Aim ->
Starting at the first line of the listing below, repeat each line exactly until the line containing "return mb.bm(bm, True)", which you include. Leave out pictures.

————

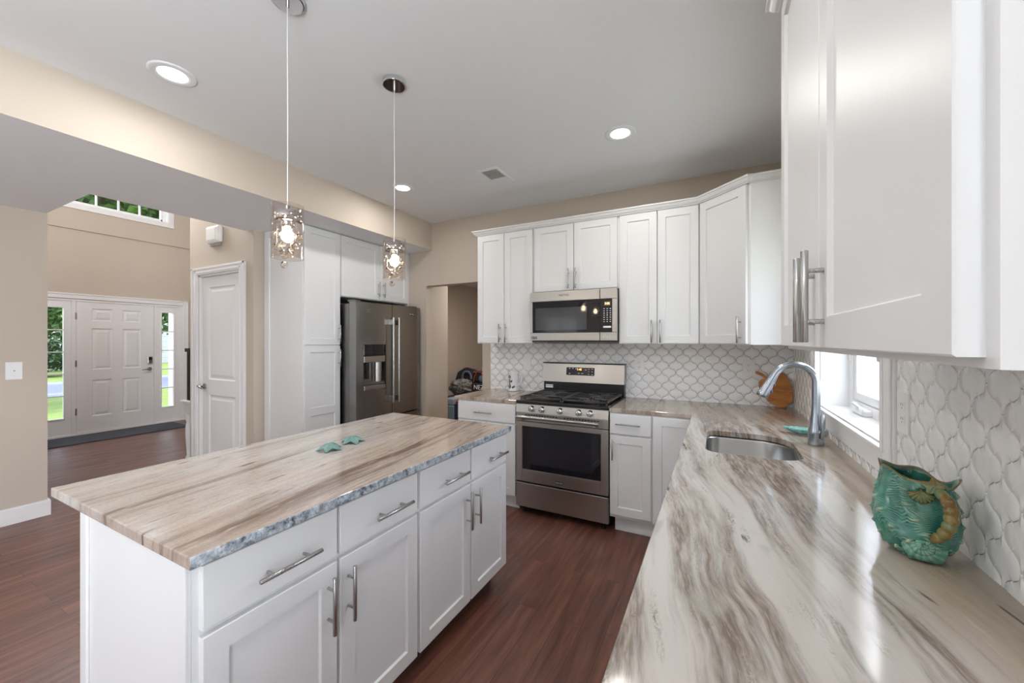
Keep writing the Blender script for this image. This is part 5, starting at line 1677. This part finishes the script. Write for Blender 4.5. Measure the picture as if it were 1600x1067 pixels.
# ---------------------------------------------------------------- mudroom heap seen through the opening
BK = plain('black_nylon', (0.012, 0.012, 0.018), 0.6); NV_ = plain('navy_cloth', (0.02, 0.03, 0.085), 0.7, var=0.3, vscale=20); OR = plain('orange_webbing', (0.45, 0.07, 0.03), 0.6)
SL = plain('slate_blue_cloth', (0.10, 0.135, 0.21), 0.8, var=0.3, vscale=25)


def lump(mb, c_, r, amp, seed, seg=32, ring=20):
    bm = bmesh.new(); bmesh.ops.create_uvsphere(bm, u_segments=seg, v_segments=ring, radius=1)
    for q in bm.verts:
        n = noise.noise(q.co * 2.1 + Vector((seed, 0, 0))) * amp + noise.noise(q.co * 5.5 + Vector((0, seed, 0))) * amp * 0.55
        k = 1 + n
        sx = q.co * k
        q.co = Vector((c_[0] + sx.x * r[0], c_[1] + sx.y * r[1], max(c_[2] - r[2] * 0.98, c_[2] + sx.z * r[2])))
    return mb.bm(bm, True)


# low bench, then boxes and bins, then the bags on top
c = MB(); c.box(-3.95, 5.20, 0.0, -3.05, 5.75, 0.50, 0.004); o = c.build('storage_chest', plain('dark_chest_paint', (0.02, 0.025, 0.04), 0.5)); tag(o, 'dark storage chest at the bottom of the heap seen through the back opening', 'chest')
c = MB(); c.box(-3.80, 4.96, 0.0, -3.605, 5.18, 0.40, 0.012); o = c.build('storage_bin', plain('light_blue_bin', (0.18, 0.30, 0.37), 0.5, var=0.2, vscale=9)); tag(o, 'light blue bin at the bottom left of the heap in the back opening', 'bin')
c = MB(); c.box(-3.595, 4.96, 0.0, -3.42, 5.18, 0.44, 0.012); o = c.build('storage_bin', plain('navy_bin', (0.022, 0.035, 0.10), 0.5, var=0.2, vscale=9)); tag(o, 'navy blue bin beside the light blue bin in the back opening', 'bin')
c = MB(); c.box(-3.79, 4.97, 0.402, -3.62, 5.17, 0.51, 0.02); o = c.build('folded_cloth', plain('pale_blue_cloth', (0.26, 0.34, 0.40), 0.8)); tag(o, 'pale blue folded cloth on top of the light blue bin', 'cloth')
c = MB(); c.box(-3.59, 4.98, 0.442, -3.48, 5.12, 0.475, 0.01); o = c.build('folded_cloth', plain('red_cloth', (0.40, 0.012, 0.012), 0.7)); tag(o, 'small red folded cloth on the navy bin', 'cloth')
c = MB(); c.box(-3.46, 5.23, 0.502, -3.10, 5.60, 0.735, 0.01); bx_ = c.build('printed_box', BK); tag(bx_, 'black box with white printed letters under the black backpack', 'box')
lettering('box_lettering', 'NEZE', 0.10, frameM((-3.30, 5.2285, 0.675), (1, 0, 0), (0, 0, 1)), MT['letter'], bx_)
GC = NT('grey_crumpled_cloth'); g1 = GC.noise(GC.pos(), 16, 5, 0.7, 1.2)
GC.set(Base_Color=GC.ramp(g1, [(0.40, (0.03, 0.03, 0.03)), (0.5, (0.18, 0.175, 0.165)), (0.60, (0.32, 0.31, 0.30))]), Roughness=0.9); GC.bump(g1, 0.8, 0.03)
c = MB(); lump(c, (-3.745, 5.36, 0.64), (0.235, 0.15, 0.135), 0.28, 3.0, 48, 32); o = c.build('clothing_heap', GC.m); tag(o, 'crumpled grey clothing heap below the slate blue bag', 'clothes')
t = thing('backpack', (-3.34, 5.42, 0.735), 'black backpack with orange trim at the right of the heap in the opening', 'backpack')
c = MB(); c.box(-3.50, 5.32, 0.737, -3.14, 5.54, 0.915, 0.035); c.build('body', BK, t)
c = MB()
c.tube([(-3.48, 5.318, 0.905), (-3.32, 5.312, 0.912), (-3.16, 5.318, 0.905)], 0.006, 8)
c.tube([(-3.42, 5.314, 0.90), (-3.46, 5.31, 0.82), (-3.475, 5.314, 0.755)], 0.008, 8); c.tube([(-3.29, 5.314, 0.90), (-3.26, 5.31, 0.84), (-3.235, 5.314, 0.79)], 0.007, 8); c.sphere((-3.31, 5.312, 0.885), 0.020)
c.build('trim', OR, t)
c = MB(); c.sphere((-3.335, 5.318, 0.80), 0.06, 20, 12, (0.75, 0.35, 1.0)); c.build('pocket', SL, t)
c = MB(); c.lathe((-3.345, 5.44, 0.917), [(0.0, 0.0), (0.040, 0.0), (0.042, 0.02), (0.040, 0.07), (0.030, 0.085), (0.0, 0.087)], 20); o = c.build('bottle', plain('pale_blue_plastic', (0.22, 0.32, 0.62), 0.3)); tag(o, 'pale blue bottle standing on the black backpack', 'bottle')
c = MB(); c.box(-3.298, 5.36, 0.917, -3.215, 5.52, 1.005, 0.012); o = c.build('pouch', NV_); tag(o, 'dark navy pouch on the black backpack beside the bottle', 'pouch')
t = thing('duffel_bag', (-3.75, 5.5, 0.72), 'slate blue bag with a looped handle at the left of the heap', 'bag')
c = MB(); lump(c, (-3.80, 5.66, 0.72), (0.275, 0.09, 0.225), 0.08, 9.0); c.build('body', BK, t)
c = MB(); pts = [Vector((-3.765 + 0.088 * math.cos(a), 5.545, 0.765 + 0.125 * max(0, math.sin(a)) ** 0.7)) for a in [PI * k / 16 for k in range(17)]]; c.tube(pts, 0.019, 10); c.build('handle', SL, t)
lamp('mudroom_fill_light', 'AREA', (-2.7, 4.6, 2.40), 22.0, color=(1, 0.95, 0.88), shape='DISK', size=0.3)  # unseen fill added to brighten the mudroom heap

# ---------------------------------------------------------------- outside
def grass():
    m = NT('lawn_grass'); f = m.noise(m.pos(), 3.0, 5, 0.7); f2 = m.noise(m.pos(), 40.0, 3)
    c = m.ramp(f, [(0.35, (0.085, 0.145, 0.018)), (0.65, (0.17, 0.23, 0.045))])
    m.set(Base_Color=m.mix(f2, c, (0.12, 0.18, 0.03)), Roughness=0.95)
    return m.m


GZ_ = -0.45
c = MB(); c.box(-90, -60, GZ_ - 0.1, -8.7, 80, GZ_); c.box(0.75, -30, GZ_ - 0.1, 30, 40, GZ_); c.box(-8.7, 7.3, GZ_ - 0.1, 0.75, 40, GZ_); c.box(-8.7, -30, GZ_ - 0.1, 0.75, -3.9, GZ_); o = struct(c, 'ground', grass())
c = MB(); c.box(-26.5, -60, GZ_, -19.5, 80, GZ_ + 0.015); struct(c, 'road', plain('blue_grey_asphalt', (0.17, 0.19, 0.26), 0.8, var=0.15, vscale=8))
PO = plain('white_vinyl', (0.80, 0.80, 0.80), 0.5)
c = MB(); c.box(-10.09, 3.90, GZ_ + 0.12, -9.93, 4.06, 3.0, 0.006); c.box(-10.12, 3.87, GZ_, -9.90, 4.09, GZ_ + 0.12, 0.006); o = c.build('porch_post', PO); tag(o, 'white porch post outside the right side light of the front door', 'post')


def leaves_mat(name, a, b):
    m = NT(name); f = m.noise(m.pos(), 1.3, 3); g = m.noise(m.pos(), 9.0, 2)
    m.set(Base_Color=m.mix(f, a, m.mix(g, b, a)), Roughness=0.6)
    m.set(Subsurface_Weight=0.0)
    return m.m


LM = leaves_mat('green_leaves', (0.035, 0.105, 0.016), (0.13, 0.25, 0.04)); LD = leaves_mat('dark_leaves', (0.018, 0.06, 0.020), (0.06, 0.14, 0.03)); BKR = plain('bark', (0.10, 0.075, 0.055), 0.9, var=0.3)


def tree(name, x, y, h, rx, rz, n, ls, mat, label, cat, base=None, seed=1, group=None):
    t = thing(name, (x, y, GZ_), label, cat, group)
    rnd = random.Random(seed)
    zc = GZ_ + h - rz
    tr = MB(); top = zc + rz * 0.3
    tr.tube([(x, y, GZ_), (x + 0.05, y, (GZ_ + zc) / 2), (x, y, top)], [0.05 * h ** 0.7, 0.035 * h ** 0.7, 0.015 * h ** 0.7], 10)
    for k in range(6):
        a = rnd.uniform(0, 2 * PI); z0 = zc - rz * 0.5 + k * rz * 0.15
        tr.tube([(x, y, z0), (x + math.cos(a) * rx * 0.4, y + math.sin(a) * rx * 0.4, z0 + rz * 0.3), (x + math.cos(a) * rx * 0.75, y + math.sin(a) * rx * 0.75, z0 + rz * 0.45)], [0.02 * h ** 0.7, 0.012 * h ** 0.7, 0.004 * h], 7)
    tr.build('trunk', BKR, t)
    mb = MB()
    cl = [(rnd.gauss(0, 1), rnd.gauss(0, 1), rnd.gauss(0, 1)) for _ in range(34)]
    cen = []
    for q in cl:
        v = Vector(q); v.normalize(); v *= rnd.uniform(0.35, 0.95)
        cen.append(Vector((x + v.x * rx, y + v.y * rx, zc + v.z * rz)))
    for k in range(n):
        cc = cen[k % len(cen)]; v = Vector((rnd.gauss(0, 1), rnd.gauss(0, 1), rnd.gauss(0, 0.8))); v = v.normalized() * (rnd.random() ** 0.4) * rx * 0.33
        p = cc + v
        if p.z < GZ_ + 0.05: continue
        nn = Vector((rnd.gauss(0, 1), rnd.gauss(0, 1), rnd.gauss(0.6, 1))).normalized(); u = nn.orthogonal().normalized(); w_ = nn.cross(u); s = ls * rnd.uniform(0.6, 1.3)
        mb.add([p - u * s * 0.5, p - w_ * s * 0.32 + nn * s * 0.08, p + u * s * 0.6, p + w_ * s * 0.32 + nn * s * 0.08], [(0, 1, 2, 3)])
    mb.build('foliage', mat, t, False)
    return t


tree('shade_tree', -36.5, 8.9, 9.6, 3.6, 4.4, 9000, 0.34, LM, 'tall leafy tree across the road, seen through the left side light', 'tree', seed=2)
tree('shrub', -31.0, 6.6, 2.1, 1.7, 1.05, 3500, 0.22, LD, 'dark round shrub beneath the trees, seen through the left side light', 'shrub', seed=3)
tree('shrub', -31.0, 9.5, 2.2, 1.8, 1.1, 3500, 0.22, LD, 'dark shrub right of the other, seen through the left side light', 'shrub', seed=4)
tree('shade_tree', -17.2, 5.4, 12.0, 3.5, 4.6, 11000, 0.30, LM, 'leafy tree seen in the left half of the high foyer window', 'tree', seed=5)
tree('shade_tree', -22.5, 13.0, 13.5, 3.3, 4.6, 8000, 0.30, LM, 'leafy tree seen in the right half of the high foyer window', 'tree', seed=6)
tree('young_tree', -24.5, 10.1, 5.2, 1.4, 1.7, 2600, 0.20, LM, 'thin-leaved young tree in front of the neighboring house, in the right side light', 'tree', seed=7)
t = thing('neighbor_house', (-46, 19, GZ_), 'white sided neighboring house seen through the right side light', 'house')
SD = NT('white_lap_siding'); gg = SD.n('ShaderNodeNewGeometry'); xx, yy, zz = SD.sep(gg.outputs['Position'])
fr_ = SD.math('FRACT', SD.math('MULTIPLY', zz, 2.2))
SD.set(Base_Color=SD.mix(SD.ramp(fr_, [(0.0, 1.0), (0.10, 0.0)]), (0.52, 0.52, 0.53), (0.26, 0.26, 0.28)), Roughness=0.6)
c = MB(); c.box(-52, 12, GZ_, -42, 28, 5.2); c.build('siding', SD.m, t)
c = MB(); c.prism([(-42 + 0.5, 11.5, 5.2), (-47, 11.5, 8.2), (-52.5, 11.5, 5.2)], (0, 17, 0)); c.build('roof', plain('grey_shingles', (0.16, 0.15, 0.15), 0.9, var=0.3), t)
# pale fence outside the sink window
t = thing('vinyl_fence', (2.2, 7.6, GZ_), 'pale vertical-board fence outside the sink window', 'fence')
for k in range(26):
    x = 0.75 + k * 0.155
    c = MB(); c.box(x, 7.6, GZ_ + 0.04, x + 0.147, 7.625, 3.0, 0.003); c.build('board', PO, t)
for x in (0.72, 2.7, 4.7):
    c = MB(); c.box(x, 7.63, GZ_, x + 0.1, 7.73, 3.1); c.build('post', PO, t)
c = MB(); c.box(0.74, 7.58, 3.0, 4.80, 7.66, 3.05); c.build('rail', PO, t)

————

Finished answer ->
Keep writing the Blender script for this image. This is part 5, starting at line 1677. This part finishes the script. Write for Blender 4.5. Measure the picture as if it were 1600x1067 pixels.
# ---------------------------------------------------------------- mudroom heap seen through the opening
BK = plain('black_nylon', (0.012, 0.012, 0.018), 0.6); NV_ = plain('navy_cloth', (0.02, 0.03, 0.085), 0.7, var=0.3, vscale=20); OR = plain('orange_webbing', (0.45, 0.07, 0.03), 0.6)
SL = plain('slate_blue_cloth', (0.10, 0.135, 0.21), 0.8, var=0.3, vscale=25)


def lump(mb, c_, r, amp, seed, seg=32, ring=20):
    bm = bmesh.new(); bmesh.ops.create_uvsphere(bm, u_segments=seg, v_segments=ring, radius=1)
    for q in bm.verts:
        n = noise.noise(q.co * 2.1 + Vector((seed, 0, 0))) * amp + noise.noise(q.co * 5.5 + Vector((0, seed, 0))) * amp * 0.55
        k = 1 + n
        sx = q.co * k
        q.co = Vector((c_[0] + sx.x * r[0], c_[1] + sx.y * r[1], max(c_[2] - r[2] * 0.98, c_[2] + sx.z * r[2])))
    return mb.bm(bm, True)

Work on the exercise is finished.